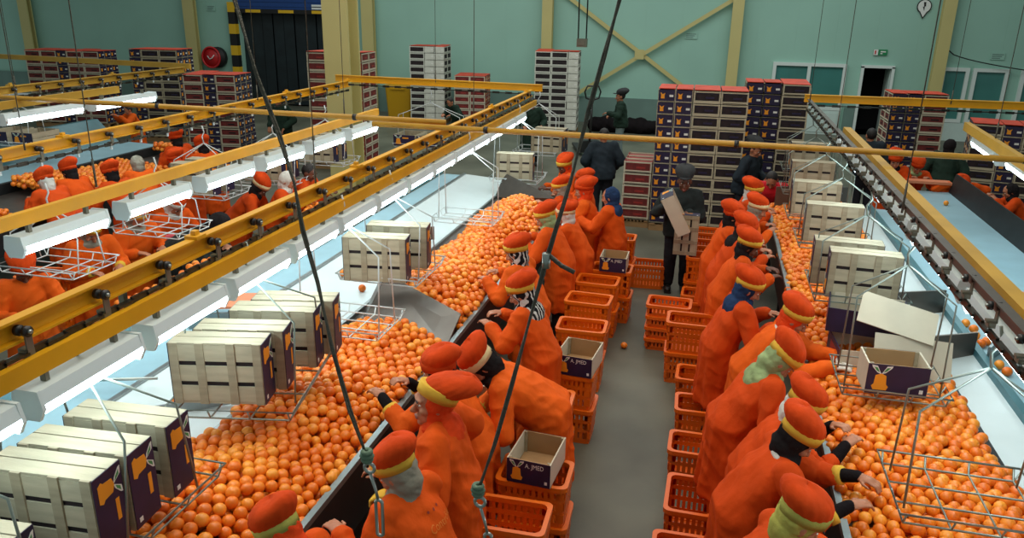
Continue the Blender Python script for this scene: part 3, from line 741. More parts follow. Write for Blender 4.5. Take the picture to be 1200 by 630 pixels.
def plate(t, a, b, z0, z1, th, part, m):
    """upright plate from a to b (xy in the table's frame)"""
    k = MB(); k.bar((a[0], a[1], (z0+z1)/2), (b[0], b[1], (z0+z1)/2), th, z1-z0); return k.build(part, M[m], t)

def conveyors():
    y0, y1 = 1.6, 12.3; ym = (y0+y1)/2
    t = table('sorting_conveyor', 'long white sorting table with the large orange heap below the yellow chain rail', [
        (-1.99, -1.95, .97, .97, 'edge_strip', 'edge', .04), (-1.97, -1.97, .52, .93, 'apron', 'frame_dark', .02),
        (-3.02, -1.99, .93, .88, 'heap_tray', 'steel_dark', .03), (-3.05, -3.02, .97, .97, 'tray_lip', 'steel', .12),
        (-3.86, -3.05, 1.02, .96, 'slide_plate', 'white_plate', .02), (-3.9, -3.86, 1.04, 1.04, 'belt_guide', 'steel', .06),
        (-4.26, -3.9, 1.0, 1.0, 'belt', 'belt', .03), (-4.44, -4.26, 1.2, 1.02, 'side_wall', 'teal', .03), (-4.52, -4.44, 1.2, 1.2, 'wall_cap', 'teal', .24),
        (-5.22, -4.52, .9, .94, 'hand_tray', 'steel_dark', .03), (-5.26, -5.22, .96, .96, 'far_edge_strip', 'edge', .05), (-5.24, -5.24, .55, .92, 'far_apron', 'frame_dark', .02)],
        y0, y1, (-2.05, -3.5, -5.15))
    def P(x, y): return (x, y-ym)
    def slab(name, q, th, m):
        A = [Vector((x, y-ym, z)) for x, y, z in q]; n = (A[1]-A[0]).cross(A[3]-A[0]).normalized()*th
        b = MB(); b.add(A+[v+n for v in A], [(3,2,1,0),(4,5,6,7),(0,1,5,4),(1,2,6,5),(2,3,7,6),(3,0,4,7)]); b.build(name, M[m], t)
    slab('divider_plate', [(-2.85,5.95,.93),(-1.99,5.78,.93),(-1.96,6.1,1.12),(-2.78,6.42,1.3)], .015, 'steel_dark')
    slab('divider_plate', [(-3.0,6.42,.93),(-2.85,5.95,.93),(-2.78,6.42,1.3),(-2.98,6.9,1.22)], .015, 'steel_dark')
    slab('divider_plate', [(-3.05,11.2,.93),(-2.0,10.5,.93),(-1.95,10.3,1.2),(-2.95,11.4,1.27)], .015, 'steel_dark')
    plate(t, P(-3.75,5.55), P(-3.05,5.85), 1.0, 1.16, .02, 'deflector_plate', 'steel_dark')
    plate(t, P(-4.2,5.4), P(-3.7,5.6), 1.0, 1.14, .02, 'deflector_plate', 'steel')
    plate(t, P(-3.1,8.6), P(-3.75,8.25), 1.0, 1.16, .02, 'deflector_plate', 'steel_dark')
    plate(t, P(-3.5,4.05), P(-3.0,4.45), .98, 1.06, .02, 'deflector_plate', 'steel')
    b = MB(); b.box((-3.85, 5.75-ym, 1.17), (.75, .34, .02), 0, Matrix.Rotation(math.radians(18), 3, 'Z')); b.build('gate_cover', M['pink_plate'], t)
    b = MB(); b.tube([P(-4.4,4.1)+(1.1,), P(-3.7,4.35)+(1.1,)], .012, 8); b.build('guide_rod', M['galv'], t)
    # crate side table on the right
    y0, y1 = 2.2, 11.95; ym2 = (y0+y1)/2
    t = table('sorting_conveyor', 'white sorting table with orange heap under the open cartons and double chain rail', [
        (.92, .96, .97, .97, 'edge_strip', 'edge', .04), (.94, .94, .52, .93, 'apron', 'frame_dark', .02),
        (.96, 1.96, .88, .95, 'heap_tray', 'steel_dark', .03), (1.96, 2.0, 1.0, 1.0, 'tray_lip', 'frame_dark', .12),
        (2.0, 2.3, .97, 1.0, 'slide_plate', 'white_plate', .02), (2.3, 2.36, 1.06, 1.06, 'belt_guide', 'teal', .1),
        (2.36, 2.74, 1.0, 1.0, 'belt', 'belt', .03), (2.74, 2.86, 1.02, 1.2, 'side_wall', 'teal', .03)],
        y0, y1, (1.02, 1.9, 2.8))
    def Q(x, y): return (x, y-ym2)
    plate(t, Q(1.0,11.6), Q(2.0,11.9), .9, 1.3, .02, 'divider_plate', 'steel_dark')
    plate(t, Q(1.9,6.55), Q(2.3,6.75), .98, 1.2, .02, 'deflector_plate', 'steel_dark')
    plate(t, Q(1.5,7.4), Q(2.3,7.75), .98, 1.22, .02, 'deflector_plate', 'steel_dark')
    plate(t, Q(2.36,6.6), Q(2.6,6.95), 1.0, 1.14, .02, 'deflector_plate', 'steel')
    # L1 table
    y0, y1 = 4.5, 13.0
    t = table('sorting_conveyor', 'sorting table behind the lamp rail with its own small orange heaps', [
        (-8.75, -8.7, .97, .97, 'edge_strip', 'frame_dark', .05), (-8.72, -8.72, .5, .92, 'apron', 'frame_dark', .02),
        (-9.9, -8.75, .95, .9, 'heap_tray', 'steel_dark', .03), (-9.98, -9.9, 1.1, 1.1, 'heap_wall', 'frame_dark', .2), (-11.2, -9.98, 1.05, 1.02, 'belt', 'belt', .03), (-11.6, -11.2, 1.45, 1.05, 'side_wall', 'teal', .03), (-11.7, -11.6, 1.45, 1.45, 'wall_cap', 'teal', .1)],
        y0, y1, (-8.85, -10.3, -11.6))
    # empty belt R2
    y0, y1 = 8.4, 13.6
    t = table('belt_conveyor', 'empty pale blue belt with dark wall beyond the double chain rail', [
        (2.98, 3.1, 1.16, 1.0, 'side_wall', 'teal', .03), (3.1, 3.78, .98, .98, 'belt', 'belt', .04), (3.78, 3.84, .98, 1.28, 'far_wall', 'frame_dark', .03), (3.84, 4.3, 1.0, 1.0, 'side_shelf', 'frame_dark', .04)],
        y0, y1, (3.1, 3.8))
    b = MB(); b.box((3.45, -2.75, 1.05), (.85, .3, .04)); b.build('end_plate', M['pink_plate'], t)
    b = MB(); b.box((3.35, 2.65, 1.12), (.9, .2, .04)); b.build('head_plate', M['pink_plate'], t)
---
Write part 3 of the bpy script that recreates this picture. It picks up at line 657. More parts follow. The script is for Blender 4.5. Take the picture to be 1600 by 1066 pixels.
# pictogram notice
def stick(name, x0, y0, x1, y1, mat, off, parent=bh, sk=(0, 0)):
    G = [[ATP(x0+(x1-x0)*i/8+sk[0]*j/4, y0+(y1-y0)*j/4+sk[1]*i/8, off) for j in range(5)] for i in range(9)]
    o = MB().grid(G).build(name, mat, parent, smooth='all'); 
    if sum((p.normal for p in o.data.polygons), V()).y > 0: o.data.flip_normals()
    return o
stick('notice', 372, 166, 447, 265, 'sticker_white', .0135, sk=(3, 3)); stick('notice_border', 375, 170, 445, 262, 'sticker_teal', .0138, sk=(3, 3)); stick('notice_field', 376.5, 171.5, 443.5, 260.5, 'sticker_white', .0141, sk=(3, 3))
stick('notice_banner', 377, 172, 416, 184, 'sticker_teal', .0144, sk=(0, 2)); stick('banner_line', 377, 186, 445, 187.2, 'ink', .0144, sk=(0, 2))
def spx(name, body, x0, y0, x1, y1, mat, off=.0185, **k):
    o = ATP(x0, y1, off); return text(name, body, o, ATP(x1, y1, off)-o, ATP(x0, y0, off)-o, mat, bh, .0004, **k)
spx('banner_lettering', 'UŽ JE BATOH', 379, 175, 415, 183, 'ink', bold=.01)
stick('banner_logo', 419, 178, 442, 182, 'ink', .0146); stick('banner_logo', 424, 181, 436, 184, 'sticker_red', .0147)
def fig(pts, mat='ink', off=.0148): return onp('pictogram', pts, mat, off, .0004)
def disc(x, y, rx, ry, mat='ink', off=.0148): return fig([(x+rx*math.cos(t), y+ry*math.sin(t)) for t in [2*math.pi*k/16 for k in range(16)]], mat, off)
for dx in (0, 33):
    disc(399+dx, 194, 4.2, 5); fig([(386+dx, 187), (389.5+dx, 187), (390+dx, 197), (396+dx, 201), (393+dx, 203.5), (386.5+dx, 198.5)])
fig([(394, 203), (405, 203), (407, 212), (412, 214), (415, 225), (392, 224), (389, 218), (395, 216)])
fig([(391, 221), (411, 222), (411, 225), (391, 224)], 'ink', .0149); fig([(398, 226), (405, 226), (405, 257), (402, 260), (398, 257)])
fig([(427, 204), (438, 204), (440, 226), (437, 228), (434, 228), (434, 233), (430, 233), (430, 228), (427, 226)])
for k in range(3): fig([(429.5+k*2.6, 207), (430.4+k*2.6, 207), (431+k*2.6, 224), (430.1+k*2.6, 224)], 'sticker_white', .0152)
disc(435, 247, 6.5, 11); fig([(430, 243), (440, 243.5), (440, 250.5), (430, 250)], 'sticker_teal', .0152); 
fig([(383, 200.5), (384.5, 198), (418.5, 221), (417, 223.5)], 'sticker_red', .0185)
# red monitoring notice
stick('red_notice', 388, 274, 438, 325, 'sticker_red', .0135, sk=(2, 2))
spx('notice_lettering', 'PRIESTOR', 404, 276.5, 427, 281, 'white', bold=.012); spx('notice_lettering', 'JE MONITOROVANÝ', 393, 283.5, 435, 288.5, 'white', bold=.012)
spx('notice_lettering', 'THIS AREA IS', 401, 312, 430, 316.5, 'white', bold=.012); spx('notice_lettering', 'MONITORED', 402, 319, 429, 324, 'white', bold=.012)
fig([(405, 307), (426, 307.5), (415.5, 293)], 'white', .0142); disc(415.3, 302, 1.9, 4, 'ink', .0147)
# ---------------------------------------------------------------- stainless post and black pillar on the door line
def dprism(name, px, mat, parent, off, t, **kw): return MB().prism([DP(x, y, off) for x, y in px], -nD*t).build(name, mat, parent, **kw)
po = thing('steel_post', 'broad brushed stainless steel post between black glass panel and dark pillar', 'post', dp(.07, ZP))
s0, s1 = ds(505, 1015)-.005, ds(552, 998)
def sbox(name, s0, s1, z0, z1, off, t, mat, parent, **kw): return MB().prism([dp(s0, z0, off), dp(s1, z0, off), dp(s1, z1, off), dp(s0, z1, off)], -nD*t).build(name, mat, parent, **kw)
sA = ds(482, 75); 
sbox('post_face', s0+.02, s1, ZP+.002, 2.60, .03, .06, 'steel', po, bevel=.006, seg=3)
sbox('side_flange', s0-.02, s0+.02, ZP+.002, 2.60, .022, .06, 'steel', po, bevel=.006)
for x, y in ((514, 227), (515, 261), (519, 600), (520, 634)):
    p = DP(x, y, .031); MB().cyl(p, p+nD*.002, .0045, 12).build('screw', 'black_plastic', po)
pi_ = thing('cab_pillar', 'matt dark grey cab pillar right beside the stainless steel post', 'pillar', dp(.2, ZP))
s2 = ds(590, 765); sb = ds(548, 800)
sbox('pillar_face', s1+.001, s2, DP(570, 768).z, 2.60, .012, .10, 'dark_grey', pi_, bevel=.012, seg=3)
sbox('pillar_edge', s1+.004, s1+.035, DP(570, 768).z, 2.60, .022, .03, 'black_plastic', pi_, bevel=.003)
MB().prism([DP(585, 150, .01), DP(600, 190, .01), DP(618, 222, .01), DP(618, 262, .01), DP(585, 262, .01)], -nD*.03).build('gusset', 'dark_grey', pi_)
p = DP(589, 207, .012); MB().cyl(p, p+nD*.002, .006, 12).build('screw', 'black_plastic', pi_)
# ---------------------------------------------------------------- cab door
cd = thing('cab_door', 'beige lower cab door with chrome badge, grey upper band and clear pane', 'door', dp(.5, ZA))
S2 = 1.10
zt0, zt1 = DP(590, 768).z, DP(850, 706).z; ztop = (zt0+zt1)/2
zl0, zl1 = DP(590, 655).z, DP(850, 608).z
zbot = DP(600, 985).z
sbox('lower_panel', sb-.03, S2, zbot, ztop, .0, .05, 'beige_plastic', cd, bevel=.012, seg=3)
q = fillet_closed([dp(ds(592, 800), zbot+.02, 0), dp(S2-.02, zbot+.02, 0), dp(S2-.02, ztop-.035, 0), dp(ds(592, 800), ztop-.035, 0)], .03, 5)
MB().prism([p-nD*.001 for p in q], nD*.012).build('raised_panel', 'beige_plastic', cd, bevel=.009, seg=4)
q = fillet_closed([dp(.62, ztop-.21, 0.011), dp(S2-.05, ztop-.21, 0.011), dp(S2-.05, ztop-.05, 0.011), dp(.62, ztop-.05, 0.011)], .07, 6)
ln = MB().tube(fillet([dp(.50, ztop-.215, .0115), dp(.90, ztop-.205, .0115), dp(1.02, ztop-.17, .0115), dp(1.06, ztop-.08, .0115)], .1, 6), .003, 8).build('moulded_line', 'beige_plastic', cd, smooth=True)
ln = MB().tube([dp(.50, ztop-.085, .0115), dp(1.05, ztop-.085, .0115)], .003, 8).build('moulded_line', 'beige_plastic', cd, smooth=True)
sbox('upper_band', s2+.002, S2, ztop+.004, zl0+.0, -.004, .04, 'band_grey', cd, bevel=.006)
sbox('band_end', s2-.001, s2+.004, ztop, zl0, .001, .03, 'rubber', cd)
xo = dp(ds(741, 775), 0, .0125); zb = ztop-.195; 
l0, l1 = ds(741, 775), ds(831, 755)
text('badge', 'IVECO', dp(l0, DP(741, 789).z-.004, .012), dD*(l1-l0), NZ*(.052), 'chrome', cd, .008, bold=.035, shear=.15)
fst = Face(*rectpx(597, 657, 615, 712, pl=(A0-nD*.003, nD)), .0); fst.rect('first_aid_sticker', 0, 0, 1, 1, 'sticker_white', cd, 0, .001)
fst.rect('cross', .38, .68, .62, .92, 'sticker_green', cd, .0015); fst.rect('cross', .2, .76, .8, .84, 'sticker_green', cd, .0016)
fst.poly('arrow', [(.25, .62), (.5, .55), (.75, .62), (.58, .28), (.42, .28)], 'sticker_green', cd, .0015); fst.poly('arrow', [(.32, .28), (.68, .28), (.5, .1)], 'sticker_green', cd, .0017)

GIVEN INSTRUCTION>
Print exactly the lines from the line with "Continue the Blender" to the line with "k.build(part, M[m], t)", both included, and nothing else.

FULL OUTPUT>
Continue the Blender Python script for this scene: part 3, from line 741. More parts follow. Write for Blender 4.5. Take the picture to be 1200 by 630 pixels.
def plate(t, a, b, z0, z1, th, part, m):
    """upright plate from a to b (xy in the table's frame)"""
    k = MB(); k.bar((a[0], a[1], (z0+z1)/2), (b[0], b[1], (z0+z1)/2), th, z1-z0); return k.build(part, M[m], t)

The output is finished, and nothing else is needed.